Welche Welt wird Obama seinem Nachfolger oder seiner Nachfolgerin im Jahr 2017 hinterlassen? Angesichts der krisengeschüttelten arabischen Welt, der Verstaatlichung der Terrororganisation IS, einem inzwischen massiv bewaffneten nuklearen Nordkorea, dem schwelenden Krieg in der Ukraine  und zunehmenden Spannungen im Südchinesischen Meer kann das Iran-Abkommen lediglich als Teilerfolg gewertet werden. Natürlich sind nicht alle Krisen dieser Welt Obama anzulasten. Im Mittleren Osten aber haben der übereilte Rückzug aus dem Irak und Obamas Passivität in Syrien ein Machtvakuum hinterlassen, das Regionalmächten wie dem Iran und zum Äußersten entschlossenen Akteuren wie dem IS in die Hände gespielt hat. Auch wenn der partielle Rückzug  der USA aus der Region von lauteren Absichten getrieben war, gestattet die internationale Ordnung eben keinen luftleeren Raum. Die Wahrnehmung unter Amerikas Partnern und Widersachern, dass die USA sich zunehmend aus dem Weltgeschehen zurückziehen, sät Unsicherheit auf der einen und ein aggressiveres Auftreten auf der anderen Seite. Bemühungen zur Rückversicherung von Amerikas Partnern halten Außenminister Kerry und seine Diplomaten derzeit folglich verstärkt in Atem.
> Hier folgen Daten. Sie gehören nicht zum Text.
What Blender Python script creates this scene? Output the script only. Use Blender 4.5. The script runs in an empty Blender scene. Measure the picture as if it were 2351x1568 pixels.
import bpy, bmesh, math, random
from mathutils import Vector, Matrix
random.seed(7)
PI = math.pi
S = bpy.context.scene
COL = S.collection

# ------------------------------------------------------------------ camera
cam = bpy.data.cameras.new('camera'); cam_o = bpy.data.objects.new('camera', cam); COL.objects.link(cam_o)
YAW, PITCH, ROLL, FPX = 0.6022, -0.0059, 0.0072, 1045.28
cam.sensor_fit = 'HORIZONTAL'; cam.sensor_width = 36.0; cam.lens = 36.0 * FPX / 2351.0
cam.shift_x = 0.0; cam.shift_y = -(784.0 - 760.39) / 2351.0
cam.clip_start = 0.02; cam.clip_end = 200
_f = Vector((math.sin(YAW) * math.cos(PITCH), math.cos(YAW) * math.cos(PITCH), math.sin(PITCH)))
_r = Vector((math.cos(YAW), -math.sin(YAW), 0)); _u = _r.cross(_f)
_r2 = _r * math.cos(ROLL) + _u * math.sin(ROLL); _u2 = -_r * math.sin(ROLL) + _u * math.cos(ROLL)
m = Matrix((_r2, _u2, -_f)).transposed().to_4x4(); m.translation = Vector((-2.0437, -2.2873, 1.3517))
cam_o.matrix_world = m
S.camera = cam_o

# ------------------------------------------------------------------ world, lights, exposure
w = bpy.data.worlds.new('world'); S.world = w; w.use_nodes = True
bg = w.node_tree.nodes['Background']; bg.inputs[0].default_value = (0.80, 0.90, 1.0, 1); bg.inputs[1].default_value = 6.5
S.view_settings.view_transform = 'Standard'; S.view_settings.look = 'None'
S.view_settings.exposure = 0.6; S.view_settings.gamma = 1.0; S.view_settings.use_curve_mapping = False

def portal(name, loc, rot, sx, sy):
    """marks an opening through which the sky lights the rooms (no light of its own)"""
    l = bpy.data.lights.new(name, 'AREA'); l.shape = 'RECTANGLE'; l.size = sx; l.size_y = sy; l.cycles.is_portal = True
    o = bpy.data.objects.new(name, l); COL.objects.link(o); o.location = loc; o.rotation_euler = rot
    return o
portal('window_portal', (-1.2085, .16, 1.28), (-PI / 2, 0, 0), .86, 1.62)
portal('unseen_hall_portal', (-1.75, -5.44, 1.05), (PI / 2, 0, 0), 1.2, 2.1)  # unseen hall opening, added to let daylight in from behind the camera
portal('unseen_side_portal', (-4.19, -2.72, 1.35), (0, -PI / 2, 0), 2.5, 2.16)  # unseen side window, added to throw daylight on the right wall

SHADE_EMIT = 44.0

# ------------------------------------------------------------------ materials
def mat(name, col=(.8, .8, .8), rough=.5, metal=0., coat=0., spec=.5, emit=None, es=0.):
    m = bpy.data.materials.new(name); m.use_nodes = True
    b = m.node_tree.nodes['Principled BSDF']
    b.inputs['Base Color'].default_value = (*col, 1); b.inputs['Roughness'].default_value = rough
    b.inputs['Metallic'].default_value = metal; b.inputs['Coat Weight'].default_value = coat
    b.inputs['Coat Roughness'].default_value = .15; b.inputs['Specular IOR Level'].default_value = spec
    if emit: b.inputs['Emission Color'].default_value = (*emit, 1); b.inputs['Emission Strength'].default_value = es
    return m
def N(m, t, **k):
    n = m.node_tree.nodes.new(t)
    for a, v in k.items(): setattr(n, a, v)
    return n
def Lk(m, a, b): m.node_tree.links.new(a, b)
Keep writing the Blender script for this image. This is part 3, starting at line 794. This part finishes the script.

In einem Kommentar zu Obamas Klima-Politik fragte der amerikanische Professor Timmons Roberts kürzlich, ob es möglich sei, Obama auf die eine Wange zu küssen, während man der anderen eine Ohrfeige verpasst. Ähnlich nah liegen Enttäuschung und Respekt bei der Auswertung Obamas Sicherheitspolitik beieinander. Das Ringen um die Geschichtsschreibung jedenfalls hat längst begonnen.